**PROBLEM STATEMENT**: Return the listing below word for word.

-- Begin DATA BLOCK --

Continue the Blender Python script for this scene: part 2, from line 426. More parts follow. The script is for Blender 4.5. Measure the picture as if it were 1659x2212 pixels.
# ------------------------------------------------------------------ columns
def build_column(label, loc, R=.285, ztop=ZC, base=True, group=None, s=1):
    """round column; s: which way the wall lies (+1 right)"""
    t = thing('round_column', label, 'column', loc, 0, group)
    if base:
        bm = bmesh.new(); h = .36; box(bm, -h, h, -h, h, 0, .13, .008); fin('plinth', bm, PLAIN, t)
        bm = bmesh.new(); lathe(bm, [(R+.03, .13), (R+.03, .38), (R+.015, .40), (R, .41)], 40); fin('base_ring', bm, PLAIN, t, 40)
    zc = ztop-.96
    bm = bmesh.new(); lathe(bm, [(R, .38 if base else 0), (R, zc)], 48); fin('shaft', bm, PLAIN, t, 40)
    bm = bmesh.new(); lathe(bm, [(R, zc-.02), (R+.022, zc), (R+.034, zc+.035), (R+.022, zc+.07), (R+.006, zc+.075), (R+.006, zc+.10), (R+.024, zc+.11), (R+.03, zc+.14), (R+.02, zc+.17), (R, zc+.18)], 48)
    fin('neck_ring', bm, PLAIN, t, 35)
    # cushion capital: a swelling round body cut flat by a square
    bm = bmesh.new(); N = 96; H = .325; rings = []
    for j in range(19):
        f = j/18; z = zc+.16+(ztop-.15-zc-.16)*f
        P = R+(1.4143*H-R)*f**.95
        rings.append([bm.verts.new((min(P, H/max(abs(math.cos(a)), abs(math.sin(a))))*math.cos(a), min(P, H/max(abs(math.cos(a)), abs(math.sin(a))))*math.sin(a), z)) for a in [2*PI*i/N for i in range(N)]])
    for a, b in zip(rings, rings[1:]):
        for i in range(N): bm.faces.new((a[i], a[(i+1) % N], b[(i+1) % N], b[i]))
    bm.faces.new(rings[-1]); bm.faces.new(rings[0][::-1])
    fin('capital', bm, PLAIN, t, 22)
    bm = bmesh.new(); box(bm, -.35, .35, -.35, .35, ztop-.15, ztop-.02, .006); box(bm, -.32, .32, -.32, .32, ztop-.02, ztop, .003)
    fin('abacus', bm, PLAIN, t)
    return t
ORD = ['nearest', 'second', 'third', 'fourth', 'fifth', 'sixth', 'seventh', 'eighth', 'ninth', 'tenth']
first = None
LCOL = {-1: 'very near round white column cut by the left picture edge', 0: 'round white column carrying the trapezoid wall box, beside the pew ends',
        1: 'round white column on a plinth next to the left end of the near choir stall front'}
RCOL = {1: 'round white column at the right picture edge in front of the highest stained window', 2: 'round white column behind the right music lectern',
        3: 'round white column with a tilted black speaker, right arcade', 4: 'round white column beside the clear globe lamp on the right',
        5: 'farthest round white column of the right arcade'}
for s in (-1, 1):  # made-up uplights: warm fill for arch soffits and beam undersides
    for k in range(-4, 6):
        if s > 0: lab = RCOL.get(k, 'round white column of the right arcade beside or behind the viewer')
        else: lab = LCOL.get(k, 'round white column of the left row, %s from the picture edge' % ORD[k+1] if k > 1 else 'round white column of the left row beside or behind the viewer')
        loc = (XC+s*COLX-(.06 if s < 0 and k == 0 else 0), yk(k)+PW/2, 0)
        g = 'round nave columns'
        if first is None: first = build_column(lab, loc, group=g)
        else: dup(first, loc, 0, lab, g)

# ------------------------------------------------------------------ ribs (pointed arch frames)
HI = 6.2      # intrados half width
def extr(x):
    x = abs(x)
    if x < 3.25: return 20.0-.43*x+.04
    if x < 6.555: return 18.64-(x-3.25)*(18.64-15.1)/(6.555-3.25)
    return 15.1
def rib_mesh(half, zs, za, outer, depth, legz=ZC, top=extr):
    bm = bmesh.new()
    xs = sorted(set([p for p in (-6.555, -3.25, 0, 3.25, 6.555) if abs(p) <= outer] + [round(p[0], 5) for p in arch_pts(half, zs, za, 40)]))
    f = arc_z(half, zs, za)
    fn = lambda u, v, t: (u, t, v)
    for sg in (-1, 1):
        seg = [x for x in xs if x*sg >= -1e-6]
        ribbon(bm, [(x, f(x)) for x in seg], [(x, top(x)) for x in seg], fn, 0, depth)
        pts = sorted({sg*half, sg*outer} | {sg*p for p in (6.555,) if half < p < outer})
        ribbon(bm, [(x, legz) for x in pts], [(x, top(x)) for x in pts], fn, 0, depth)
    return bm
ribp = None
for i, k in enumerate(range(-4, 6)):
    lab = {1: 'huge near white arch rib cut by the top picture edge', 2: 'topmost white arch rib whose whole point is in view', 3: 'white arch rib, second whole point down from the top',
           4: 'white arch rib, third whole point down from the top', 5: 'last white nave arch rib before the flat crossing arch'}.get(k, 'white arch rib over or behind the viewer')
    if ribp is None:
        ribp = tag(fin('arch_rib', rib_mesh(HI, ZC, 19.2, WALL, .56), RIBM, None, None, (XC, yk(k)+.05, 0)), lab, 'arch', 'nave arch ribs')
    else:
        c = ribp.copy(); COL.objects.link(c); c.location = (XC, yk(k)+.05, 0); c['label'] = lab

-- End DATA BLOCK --

**TASK SOLUTION**:
Continue the Blender Python script for this scene: part 2, from line 426. More parts follow. The script is for Blender 4.5. Measure the picture as if it were 1659x2212 pixels.
# ------------------------------------------------------------------ columns
def build_column(label, loc, R=.285, ztop=ZC, base=True, group=None, s=1):
    """round column; s: which way the wall lies (+1 right)"""
    t = thing('round_column', label, 'column', loc, 0, group)
    if base:
        bm = bmesh.new(); h = .36; box(bm, -h, h, -h, h, 0, .13, .008); fin('plinth', bm, PLAIN, t)
        bm = bmesh.new(); lathe(bm, [(R+.03, .13), (R+.03, .38), (R+.015, .40), (R, .41)], 40); fin('base_ring', bm, PLAIN, t, 40)
    zc = ztop-.96
    bm = bmesh.new(); lathe(bm, [(R, .38 if base else 0), (R, zc)], 48); fin('shaft', bm, PLAIN, t, 40)
    bm = bmesh.new(); lathe(bm, [(R, zc-.02), (R+.022, zc), (R+.034, zc+.035), (R+.022, zc+.07), (R+.006, zc+.075), (R+.006, zc+.10), (R+.024, zc+.11), (R+.03, zc+.14), (R+.02, zc+.17), (R, zc+.18)], 48)
    fin('neck_ring', bm, PLAIN, t, 35)
    # cushion capital: a swelling round body cut flat by a square
    bm = bmesh.new(); N = 96; H = .325; rings = []
    for j in range(19):
        f = j/18; z = zc+.16+(ztop-.15-zc-.16)*f
        P = R+(1.4143*H-R)*f**.95
        rings.append([bm.verts.new((min(P, H/max(abs(math.cos(a)), abs(math.sin(a))))*math.cos(a), min(P, H/max(abs(math.cos(a)), abs(math.sin(a))))*math.sin(a), z)) for a in [2*PI*i/N for i in range(N)]])
    for a, b in zip(rings, rings[1:]):
        for i in range(N): bm.faces.new((a[i], a[(i+1) % N], b[(i+1) % N], b[i]))
    bm.faces.new(rings[-1]); bm.faces.new(rings[0][::-1])
    fin('capital', bm, PLAIN, t, 22)
    bm = bmesh.new(); box(bm, -.35, .35, -.35, .35, ztop-.15, ztop-.02, .006); box(bm, -.32, .32, -.32, .32, ztop-.02, ztop, .003)
    fin('abacus', bm, PLAIN, t)
    return t
ORD = ['nearest', 'second', 'third', 'fourth', 'fifth', 'sixth', 'seventh', 'eighth', 'ninth', 'tenth']
first = None
LCOL = {-1: 'very near round white column cut by the left picture edge', 0: 'round white column carrying the trapezoid wall box, beside the pew ends',
        1: 'round white column on a plinth next to the left end of the near choir stall front'}
RCOL = {1: 'round white column at the right picture edge in front of the highest stained window', 2: 'round white column behind the right music lectern',
        3: 'round white column with a tilted black speaker, right arcade', 4: 'round white column beside the clear globe lamp on the right',
        5: 'farthest round white column of the right arcade'}
for s in (-1, 1):  # made-up uplights: warm fill for arch soffits and beam undersides
    for k in range(-4, 6):
        if s > 0: lab = RCOL.get(k, 'round white column of the right arcade beside or behind the viewer')
        else: lab = LCOL.get(k, 'round white column of the left row, %s from the picture edge' % ORD[k+1] if k > 1 else 'round white column of the left row beside or behind the viewer')
        loc = (XC+s*COLX-(.06 if s < 0 and k == 0 else 0), yk(k)+PW/2, 0)
        g = 'round nave columns'
        if first is None: first = build_column(lab, loc, group=g)
        else: dup(first, loc, 0, lab, g)

# ------------------------------------------------------------------ ribs (pointed arch frames)
HI = 6.2      # intrados half width
def extr(x):
    x = abs(x)
    if x < 3.25: return 20.0-.43*x+.04
    if x < 6.555: return 18.64-(x-3.25)*(18.64-15.1)/(6.555-3.25)
    return 15.1
def rib_mesh(half, zs, za, outer, depth, legz=ZC, top=extr):
    bm = bmesh.new()
    xs = sorted(set([p for p in (-6.555, -3.25, 0, 3.25, 6.555) if abs(p) <= outer] + [round(p[0], 5) for p in arch_pts(half, zs, za, 40)]))
    f = arc_z(half, zs, za)
    fn = lambda u, v, t: (u, t, v)
    for sg in (-1, 1):
        seg = [x for x in xs if x*sg >= -1e-6]
        ribbon(bm, [(x, f(x)) for x in seg], [(x, top(x)) for x in seg], fn, 0, depth)
        pts = sorted({sg*half, sg*outer} | {sg*p for p in (6.555,) if half < p < outer})
        ribbon(bm, [(x, legz) for x in pts], [(x, top(x)) for x in pts], fn, 0, depth)
    return bm
ribp = None
for i, k in enumerate(range(-4, 6)):
    lab = {1: 'huge near white arch rib cut by the top picture edge', 2: 'topmost white arch rib whose whole point is in view', 3: 'white arch rib, second whole point down from the top',
           4: 'white arch rib, third whole point down from the top', 5: 'last white nave arch rib before the flat crossing arch'}.get(k, 'white arch rib over or behind the viewer')
    if ribp is None:
        ribp = tag(fin('arch_rib', rib_mesh(HI, ZC, 19.2, WALL, .56), RIBM, None, None, (XC, yk(k)+.05, 0)), lab, 'arch', 'nave arch ribs')
    else:
        c = ribp.copy(); COL.objects.link(c); c.location = (XC, yk(k)+.05, 0); c['label'] = lab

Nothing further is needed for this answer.